Required task: Each line from the one containing "Build this scene" through the one containing "sc.camera = cam" must be echoed exactly, endpoints included, and every other line omitted.

Record excerpts:

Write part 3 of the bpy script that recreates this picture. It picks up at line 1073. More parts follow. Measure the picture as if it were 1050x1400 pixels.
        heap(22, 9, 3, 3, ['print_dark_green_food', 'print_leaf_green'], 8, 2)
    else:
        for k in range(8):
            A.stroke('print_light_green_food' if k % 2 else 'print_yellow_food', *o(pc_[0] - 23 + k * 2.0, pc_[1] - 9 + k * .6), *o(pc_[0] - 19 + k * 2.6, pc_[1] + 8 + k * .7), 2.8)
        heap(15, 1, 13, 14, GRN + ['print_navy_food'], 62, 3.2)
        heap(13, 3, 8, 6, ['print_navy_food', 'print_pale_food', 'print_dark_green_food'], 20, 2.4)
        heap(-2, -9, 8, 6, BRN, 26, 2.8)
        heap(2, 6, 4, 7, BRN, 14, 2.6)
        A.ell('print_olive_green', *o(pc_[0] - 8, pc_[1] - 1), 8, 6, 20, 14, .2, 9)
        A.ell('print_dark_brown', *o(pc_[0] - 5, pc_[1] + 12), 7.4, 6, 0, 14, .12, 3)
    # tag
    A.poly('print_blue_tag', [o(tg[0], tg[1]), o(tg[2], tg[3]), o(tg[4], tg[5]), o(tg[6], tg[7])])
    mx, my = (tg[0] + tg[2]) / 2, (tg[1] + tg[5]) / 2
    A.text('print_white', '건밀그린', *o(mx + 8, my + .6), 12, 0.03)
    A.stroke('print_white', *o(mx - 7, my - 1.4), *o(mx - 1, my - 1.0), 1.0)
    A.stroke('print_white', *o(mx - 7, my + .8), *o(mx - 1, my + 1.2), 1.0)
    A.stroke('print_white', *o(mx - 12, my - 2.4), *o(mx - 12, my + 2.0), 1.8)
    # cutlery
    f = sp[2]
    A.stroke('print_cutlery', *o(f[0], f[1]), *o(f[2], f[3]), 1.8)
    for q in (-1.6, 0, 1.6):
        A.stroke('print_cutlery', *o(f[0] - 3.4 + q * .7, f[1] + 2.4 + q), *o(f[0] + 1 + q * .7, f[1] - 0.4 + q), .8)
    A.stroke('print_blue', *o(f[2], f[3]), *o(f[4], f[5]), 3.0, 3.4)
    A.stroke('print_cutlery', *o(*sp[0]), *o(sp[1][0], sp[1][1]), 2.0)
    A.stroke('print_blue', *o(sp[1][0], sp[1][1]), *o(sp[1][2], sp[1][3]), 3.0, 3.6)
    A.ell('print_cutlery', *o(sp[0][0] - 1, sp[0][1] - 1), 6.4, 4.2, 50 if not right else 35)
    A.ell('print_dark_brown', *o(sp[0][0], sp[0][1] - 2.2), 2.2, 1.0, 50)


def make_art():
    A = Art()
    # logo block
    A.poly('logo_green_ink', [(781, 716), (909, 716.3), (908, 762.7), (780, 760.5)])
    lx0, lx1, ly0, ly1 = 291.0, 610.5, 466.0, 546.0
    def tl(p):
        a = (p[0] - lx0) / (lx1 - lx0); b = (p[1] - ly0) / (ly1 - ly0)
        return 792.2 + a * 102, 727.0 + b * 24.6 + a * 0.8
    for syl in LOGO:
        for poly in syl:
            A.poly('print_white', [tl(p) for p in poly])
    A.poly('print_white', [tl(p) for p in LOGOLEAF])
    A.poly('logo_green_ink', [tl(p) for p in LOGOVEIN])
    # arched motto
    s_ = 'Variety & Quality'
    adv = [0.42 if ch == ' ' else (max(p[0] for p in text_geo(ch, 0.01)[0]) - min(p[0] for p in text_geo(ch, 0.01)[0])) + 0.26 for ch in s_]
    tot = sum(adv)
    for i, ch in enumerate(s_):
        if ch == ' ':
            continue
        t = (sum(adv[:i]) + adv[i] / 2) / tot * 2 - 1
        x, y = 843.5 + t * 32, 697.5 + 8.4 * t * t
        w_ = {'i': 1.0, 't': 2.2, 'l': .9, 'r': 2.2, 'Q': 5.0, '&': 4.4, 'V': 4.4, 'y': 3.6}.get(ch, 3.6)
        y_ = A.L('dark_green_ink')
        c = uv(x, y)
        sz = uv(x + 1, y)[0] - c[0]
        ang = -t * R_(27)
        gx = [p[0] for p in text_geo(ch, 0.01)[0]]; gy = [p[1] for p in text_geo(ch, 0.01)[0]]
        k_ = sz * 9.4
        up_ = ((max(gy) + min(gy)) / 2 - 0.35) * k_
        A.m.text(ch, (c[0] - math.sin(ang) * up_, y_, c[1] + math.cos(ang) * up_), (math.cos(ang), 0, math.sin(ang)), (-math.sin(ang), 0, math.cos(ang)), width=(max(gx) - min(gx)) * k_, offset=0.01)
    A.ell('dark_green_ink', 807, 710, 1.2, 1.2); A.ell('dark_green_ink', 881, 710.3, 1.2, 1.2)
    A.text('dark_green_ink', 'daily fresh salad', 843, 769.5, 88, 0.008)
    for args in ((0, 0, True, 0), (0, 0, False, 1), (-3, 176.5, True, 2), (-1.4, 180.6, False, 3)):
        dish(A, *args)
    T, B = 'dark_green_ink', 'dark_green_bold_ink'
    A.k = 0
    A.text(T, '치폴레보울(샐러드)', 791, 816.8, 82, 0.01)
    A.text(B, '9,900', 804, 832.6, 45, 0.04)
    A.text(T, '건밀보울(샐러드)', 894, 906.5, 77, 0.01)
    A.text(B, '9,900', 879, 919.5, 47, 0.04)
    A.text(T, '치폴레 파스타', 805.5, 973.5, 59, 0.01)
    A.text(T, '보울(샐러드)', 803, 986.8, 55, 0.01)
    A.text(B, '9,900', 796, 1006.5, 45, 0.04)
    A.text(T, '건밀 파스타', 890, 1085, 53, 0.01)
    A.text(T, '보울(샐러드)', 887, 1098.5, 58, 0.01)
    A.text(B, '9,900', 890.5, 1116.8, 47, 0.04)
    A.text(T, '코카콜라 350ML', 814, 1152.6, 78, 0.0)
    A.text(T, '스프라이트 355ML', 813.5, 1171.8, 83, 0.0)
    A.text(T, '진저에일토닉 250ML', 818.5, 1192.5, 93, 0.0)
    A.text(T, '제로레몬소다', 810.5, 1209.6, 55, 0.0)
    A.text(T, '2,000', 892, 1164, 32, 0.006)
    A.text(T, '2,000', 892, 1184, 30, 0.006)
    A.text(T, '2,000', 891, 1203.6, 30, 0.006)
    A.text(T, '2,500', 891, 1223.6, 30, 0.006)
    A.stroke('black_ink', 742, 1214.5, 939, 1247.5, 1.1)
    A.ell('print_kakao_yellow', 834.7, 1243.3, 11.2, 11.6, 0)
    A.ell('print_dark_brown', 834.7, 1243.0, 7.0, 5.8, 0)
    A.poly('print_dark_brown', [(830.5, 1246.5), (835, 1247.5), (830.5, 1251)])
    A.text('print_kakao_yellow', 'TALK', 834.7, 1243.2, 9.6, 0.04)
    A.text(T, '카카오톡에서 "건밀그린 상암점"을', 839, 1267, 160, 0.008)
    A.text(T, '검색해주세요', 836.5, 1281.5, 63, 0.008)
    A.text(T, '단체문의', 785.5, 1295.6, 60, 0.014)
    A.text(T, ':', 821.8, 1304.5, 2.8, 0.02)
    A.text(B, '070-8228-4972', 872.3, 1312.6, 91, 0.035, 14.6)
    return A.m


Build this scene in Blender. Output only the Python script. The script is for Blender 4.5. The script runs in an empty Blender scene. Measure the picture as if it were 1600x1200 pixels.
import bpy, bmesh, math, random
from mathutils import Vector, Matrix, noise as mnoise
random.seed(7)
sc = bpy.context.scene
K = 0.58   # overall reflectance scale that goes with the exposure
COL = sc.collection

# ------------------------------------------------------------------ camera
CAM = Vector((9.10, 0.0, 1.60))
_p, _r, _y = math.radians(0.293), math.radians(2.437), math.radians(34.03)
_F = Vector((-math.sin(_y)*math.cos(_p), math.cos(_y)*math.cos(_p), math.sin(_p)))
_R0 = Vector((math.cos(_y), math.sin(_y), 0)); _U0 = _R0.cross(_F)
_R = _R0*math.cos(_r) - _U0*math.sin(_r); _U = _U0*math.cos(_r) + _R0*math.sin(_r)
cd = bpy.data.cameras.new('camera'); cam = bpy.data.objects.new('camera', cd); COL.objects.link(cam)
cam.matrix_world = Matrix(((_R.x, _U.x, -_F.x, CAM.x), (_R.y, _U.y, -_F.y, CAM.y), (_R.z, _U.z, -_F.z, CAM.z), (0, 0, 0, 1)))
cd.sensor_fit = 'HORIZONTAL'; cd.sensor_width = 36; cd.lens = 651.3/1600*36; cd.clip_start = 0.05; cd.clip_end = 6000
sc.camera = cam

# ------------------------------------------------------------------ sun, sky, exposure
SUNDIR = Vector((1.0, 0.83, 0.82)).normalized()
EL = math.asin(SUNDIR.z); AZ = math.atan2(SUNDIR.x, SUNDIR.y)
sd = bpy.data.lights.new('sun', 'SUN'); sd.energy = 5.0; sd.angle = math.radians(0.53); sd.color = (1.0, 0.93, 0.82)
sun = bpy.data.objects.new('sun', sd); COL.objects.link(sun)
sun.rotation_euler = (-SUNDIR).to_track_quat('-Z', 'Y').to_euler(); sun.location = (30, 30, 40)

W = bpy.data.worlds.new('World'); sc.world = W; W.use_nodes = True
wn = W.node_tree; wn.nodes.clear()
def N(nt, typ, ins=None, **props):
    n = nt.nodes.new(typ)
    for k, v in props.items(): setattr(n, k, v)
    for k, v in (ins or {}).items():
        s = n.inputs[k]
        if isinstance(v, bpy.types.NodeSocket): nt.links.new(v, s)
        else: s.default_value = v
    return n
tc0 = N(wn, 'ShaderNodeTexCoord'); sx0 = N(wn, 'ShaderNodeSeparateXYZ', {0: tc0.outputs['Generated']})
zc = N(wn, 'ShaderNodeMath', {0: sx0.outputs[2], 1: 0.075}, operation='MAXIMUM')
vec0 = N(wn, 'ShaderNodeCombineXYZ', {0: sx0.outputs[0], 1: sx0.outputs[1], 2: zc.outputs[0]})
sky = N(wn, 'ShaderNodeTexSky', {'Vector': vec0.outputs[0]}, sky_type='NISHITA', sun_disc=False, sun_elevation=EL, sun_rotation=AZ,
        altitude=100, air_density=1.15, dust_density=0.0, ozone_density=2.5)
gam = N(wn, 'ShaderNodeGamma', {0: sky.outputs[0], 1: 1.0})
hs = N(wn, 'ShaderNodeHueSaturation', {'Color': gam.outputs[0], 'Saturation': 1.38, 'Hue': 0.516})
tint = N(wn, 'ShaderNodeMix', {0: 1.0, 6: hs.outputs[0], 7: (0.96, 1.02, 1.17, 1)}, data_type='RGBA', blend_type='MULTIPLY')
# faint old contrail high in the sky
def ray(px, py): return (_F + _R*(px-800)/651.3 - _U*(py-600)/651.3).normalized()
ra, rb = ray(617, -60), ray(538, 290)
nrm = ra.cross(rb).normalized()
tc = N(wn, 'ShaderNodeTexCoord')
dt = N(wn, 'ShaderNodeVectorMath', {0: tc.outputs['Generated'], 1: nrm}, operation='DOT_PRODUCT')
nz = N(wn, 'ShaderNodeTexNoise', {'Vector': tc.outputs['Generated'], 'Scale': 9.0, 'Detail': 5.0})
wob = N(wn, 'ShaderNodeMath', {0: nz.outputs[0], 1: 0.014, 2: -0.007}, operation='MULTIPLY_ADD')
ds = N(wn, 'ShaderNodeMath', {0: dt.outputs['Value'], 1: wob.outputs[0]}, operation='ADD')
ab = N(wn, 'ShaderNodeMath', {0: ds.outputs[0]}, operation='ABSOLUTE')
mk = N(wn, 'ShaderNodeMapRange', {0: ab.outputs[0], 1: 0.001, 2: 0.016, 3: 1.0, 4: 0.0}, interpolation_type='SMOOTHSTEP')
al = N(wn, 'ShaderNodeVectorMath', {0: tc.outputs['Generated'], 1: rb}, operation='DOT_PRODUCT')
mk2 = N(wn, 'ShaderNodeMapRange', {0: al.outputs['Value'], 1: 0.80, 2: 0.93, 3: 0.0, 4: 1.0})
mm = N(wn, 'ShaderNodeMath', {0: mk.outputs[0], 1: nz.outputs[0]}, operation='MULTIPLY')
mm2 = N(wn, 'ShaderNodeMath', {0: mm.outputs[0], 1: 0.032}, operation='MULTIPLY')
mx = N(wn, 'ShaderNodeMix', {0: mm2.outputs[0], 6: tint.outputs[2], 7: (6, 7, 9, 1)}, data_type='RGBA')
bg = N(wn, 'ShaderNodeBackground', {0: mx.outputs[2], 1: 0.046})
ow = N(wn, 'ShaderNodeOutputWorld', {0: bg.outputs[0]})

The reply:
Build this scene in Blender. Output only the Python script. The script is for Blender 4.5. The script runs in an empty Blender scene. Measure the picture as if it were 1600x1200 pixels.
import bpy, bmesh, math, random
from mathutils import Vector, Matrix, noise as mnoise
random.seed(7)
sc = bpy.context.scene
K = 0.58   # overall reflectance scale that goes with the exposure
COL = sc.collection

# ------------------------------------------------------------------ camera
CAM = Vector((9.10, 0.0, 1.60))
_p, _r, _y = math.radians(0.293), math.radians(2.437), math.radians(34.03)
_F = Vector((-math.sin(_y)*math.cos(_p), math.cos(_y)*math.cos(_p), math.sin(_p)))
_R0 = Vector((math.cos(_y), math.sin(_y), 0)); _U0 = _R0.cross(_F)
_R = _R0*math.cos(_r) - _U0*math.sin(_r); _U = _U0*math.cos(_r) + _R0*math.sin(_r)
cd = bpy.data.cameras.new('camera'); cam = bpy.data.objects.new('camera', cd); COL.objects.link(cam)
cam.matrix_world = Matrix(((_R.x, _U.x, -_F.x, CAM.x), (_R.y, _U.y, -_F.y, CAM.y), (_R.z, _U.z, -_F.z, CAM.z), (0, 0, 0, 1)))
cd.sensor_fit = 'HORIZONTAL'; cd.sensor_width = 36; cd.lens = 651.3/1600*36; cd.clip_start = 0.05; cd.clip_end = 6000
sc.camera = cam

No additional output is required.